# SHORT EXERCISE
Return the lines below that carry the word "objects".

# DATASET CONTENT
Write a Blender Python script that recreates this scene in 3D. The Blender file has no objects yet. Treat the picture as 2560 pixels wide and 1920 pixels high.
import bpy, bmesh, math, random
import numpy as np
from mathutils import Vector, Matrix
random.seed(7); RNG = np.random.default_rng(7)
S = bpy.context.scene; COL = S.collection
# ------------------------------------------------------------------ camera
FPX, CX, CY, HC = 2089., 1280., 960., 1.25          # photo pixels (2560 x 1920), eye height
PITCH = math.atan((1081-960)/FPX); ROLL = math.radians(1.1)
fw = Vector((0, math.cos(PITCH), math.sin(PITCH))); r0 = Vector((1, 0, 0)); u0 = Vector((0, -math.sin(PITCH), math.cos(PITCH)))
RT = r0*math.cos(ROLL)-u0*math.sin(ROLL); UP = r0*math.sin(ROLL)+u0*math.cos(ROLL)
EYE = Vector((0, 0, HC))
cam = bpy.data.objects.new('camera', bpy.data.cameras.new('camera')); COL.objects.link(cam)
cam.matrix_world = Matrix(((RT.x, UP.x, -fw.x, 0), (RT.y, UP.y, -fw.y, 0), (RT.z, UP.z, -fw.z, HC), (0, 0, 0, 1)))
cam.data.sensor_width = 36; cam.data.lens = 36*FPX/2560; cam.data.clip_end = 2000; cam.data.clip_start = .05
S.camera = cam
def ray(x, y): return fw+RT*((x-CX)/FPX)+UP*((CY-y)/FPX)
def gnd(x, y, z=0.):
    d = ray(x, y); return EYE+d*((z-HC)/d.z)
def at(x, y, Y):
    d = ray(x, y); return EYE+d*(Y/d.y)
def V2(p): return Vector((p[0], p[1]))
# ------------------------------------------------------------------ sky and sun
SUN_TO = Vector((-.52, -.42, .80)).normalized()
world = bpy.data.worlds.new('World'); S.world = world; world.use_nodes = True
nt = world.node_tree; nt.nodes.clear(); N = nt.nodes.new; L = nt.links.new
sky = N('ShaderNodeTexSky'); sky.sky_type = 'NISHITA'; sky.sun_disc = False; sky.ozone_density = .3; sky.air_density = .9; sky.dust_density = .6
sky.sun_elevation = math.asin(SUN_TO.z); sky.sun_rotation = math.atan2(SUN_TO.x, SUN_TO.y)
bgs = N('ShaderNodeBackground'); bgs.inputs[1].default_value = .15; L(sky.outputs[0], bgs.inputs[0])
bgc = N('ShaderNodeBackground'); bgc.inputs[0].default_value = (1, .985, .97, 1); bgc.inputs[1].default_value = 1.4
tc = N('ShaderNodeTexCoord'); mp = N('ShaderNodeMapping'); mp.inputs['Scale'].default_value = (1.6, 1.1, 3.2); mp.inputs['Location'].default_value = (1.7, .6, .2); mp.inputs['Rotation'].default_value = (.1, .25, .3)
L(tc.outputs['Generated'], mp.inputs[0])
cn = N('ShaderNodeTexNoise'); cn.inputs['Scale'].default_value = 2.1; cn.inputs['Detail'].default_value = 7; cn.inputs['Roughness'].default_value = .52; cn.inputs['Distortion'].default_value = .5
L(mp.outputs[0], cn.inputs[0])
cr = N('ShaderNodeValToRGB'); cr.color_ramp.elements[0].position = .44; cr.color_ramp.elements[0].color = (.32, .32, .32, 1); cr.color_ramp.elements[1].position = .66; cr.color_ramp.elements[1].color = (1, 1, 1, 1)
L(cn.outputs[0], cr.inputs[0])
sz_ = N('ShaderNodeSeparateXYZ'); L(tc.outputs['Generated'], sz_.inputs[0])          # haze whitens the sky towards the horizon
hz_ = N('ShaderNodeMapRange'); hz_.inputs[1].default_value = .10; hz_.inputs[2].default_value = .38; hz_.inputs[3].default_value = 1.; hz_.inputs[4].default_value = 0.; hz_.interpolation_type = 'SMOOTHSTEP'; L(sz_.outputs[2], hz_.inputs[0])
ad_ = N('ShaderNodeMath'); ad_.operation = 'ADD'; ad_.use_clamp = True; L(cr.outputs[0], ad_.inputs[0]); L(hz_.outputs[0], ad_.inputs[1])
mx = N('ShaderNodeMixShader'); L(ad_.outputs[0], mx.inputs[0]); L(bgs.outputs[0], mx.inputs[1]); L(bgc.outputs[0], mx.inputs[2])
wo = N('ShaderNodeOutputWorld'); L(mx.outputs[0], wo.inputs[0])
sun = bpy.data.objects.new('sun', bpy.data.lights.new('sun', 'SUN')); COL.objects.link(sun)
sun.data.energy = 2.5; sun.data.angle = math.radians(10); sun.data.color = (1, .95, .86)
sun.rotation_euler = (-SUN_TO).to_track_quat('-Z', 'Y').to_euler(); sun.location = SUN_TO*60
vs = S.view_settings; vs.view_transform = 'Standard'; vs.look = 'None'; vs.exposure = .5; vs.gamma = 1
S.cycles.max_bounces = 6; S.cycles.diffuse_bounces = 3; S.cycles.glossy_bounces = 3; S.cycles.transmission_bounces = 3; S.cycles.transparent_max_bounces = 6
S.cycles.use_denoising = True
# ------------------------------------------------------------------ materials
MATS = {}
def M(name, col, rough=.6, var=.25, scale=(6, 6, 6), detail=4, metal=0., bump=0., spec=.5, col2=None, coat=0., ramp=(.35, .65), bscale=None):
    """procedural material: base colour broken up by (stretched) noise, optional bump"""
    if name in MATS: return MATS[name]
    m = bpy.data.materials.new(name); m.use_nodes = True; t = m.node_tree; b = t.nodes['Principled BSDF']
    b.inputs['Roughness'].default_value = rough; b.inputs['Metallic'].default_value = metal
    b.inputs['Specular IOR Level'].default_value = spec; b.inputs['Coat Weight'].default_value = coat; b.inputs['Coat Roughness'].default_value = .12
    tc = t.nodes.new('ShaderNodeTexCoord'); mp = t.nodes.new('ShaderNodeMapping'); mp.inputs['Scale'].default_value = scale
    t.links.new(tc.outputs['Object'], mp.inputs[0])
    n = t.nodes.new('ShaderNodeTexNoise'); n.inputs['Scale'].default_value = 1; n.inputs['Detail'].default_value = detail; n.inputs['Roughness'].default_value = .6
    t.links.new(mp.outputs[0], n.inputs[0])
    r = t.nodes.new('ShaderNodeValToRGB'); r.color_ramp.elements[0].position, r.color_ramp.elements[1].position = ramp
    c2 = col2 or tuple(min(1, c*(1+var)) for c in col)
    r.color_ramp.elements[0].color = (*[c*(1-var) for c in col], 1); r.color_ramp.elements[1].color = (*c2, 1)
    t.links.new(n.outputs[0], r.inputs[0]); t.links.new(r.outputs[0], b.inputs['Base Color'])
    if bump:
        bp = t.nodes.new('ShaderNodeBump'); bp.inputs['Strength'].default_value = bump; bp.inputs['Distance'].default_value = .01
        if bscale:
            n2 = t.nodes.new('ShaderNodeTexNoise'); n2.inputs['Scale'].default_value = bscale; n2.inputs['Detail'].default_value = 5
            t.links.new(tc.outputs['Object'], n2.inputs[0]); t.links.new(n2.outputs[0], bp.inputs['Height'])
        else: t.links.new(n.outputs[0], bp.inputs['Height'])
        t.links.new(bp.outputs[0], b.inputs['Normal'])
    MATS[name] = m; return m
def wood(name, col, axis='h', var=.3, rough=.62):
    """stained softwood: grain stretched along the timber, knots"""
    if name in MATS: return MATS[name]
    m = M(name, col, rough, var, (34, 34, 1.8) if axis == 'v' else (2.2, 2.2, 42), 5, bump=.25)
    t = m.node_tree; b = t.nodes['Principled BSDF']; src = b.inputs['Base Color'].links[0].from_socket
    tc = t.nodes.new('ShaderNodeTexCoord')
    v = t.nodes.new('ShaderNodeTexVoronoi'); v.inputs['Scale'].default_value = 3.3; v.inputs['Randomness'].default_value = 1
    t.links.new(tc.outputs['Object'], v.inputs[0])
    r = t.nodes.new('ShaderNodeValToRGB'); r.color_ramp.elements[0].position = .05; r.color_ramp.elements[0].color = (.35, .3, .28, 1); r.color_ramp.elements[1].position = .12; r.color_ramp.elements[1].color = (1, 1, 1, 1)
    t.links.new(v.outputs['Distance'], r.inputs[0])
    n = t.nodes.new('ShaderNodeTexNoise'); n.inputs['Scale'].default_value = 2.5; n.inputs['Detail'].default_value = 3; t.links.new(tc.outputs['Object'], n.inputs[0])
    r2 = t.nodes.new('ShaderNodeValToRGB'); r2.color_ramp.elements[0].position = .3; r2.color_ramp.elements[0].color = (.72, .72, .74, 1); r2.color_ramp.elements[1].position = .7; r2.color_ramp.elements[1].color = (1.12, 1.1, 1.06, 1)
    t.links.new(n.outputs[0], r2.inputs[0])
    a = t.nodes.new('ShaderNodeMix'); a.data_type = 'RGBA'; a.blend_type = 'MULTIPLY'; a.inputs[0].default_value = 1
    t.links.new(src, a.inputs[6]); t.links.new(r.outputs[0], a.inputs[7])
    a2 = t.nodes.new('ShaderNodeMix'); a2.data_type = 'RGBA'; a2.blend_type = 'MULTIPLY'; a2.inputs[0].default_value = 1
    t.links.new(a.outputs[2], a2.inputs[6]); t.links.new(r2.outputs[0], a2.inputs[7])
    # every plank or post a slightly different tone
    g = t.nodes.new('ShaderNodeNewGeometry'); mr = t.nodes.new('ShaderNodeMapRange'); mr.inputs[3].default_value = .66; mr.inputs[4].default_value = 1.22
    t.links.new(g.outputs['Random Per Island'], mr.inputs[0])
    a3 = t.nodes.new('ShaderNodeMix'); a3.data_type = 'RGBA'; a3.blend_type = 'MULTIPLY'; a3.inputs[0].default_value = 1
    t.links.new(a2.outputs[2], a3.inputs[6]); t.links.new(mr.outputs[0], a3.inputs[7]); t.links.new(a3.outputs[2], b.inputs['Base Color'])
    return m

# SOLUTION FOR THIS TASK
Write a Blender Python script that recreates this scene in 3D. The Blender file has no objects yet. Treat the picture as 2560 pixels wide and 1920 pixels high.
cam = bpy.data.objects.new('camera', bpy.data.cameras.new('camera')); COL.objects.link(cam)
sun = bpy.data.objects.new('sun', bpy.data.lights.new('sun', 'SUN')); COL.objects.link(sun)